Chris Black, director of mobile marketing and interactive media at Cingular Wireless L.L.C., spoke at length about the overwhelming number of refunds the No. 1 carrier was doling out to its subscribers for disputed off-deck charges until only six or seven months ago. Not only was the carrier refunding most of the disputed charges, it was usually still on the hook for paying the off-deck content provider.
Cingular is in the process of putting new measures in place to keep disputed off-deck charges to a minimum, he said. Among multiple internal checks, cellphone users will be prompted with a confirmation page and terms that must be agreed to before they proceed with the purchase, he said. Despite the improvements on Cingular’s end, an overall hesitation and unease about the economics of off-deck content for carriers wasn’t lost on the conference attendees.
It was a recurring theme throughout the show. While many of the attendees were from the off-deck content side, the big players that each of them relies on kept pushing their concerns up to the surface. The chain remains broken, they reiterated.
Thomas Gewecke, senior vice president of the digital business group at Sony BMG, spoke rather frankly about the challenges facing the music industry and the digital forces that must be reckoned with in order for it to survive.

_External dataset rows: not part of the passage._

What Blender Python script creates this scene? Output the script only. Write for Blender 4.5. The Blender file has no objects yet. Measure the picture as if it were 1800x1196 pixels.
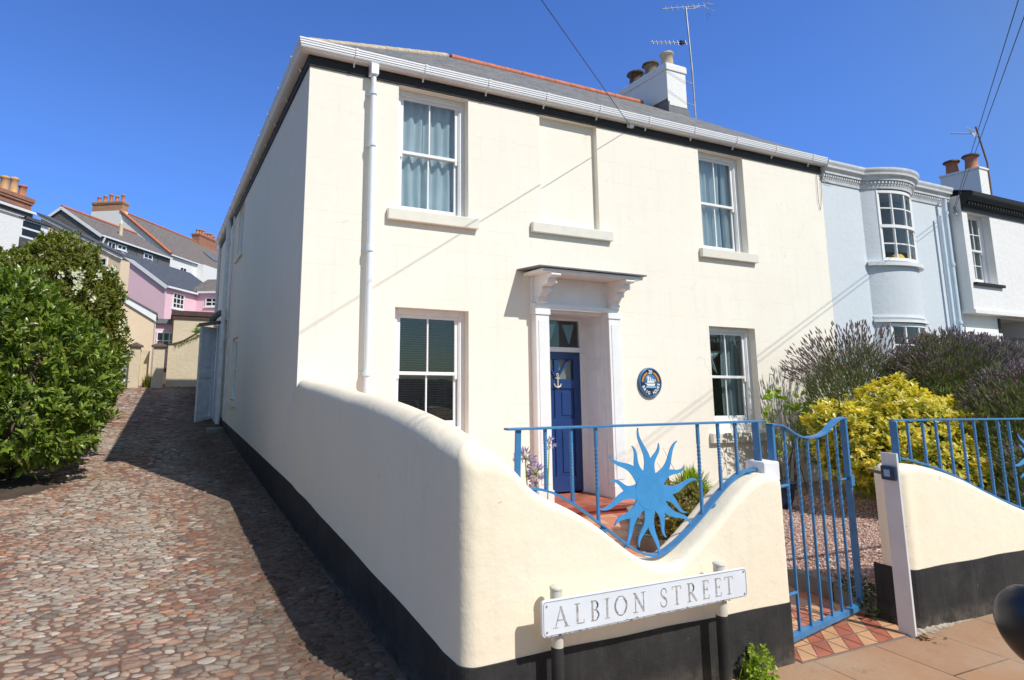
import bpy, bmesh, math, random
from mathutils import Vector, Matrix, noise
R = math.radians
rnd = random.Random(7)
scn = bpy.context.scene
COL = scn.collection
V = Vector

# ------------------------------------------------------------------ materials
def nt(name):
    m = bpy.data.materials.new(name); m.use_nodes = True
    t = m.node_tree; b = t.nodes['Principled BSDF']
    return m, t, b
def N(t, typ, **kw):
    n = t.nodes.new(typ)
    for k, v in kw.items():
        if k in n.inputs.keys(): n.inputs[k].default_value = v
        else: setattr(n, k, v)
    return n
def ramp(t, stops, fac=None, interp='LINEAR'):
    n = t.nodes.new('ShaderNodeValToRGB'); n.color_ramp.interpolation = interp
    e = n.color_ramp.elements
    while len(e) > 1: e.remove(e[-1])
    e[0].position = stops[0][0]; e[0].color = c4(stops[0][1])
    for p, c in stops[1:]:
        x = e.new(p); x.color = c4(c)
    if fac is not None: t.links.new(fac, n.inputs[0])
    return n
def c4(c):
    if isinstance(c, (int, float)): return (c, c, c, 1)
    return (*c, 1) if len(c) == 3 else c
def mixc(t, fac, a, b, mode='MIX'):
    n = t.nodes.new('ShaderNodeMix'); n.data_type = 'RGBA'; n.blend_type = mode
    for s, v in ((0, fac), (6, a), (7, b)):
        if hasattr(v, 'links') or hasattr(v, 'is_linked'): t.links.new(v, n.inputs[s])
        else: n.inputs[s].default_value = v if s == 0 else c4(v)
    return n.outputs[2]
def coord(t, which='Object', scale=(1, 1, 1), rot=(0, 0, 0)):
    c = t.nodes.new('ShaderNodeTexCoord'); m = t.nodes.new('ShaderNodeMapping')
    m.inputs['Scale'].default_value = scale; m.inputs['Rotation'].default_value = rot
    t.links.new(c.outputs[which], m.inputs[0]); return m.outputs[0]
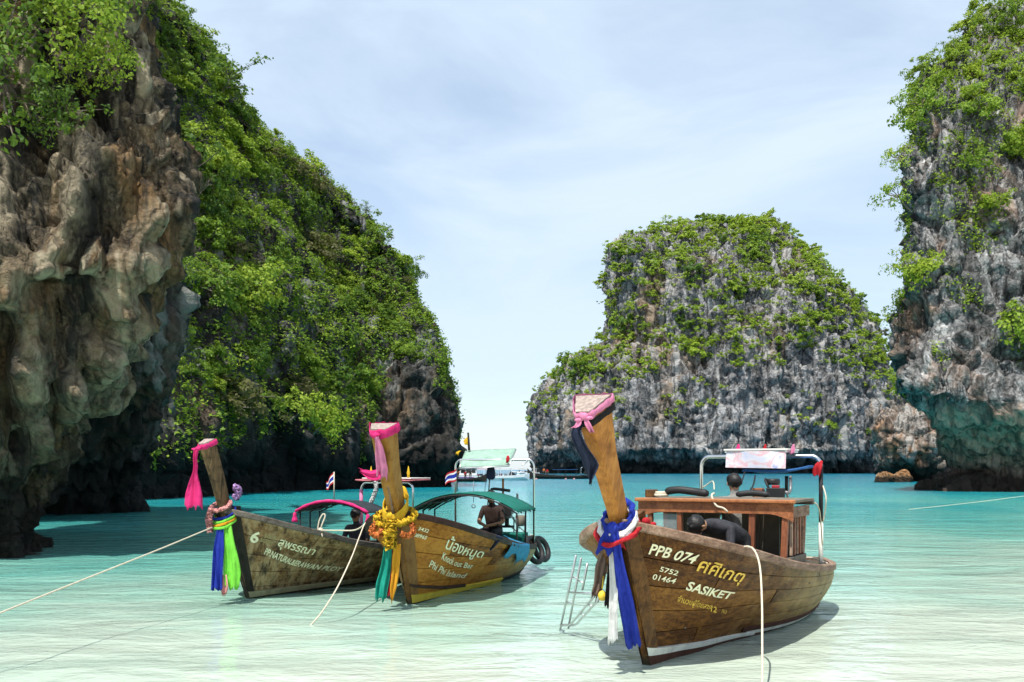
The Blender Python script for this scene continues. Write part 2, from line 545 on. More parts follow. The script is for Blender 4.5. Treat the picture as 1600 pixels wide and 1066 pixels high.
def cliff(name, ctrl, nr, nc, S, seed, mat, label, amp=.5, flip=False, pits=0.0, notch=None, ribs=None, **kw):
    G = sheet(ctrl, nr, nc)
    N = grid_normals(G)
    if flip: N = -N
    P = G.reshape(-1, 3)
    d = karst(P, S, seed, **kw).reshape(nr, nc)
    if notch:
        kk = dict(kw); kk.update(block=.12, flute=2.6, fine=.5)
        d2 = (fbm(P * np.array((.55, .55, .05)), 3, seed + 3, ridged=True) * 1.0 + fbm(P * np.array((1.6, 1.6, .10)), 3, seed + 4, ridged=True) * .55 + fbm(P * .35, 3, seed + 5) * 1.2 + fbm(P * 2.2, 2, seed + 6) * .10).reshape(nr, nc)
        wz = (1 - sstep(notch * .75, notch * 1.15, G[..., 2] + fbm(P / S * .4, 2, seed + 90).reshape(nr, nc) * notch * .6)) * sstep(1.2, 3.0, G[..., 2])
        d = d * (1 - wz) + d2 * wz * .85
    if pits:
        # dissolution hollows and draperies
        q = P / S
        wq = q + np.stack([fbm(q * .7 + 31 * k, 2, seed + 60 + k) for k in range(3)], 1) * .6
        h = fbm(wq * np.array((.55, .55, .26)), 3, seed + 71).reshape(nr, nc)
        d = d - sstep(.10, .32, h) * pits
        cur = fbm(wq * np.array((.9, .9, .10)), 2, seed + 77, ridged=True).reshape(nr, nc)
        d = d + np.maximum(0, cur - .35) * 1.1 * pits * .5
    d = d - d.mean()
    pale = np.zeros((nr, nc))
    if ribs:
        gx = CX + F * G[..., 0] / G[..., 1]; gy = HY - F * (G[..., 2] - CAMH) / G[..., 1]
        wob = fbm(P * 1.3, 3, seed + 95).reshape(nr, nc) * 16
        for pts, w, a in ribs:
            best = np.full((nr, nc), 1e9)
            for (x0, y0), (x1, y1) in zip(pts[:-1], pts[1:]):
                L2 = (x1 - x0) ** 2 + (y1 - y0) ** 2
                t = np.clip(((gx + wob - x0) * (x1 - x0) + (gy - y0) * (y1 - y0)) / L2, 0, 1)
                best = np.minimum(best, np.hypot(gx + wob - x0 - t * (x1 - x0), gy - y0 - t * (y1 - y0)))
            k_ = np.exp(-(best / w) ** 2)
            d = d * (1 - .25 * k_) + a * .85 * k_ / (amp * S)
            if a > 0: pale = np.maximum(pale, k_)
    D = G + N * (d * amp * S)[..., None]
    fl = not flip
    o = obj(name, mesh_data(name, D.reshape(-1, 3), grid_faces(nr, nc, fl), mat, False))
    if ribs:
        at = o.data.attributes.new('pale', 'FLOAT', 'POINT'); at.data.foreach_set('value', pale.ravel().astype(np.float32))
    tag(o, label, 'cliff')
    NN = grid_normals(np.stack([blur(D[..., k], 2) for k in range(3)], -1))
    if flip: NN = -NN
    return D, NN, o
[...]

“The decline in CD sales every year is dramatic and momentous,” he said.
Almost half of Sony BMG’s digital music revenues, which accounted for 10 percent of music revenues worldwide in 2006 and 20 percent of music revenues in the United States, came from mobile distribution channels.
Mobile accounted for at least $1.3 billion in revenue for Sony BMG, he added.
“Fundamentally we’re committed to selling our content through every available channel,” he said. “No matter what we do, we will sell fewer CDs this year than we did last year. We want all of our music available through every available distribution channel.”
While about 25 to 35 percent of Sony BMG’s digital revenues come from off-deck distributors, he said “the off-deck economics really don’t work for us. We think there’s quite a long way to go.”
Gewecke expects at least 50 percent of the music industry’s revenue to come from digital channels by 2012. It is already the dominant distribution channel for the company in Asia and Latin America, while it accounts for nearly half of all sales in the United States and Europe, he said.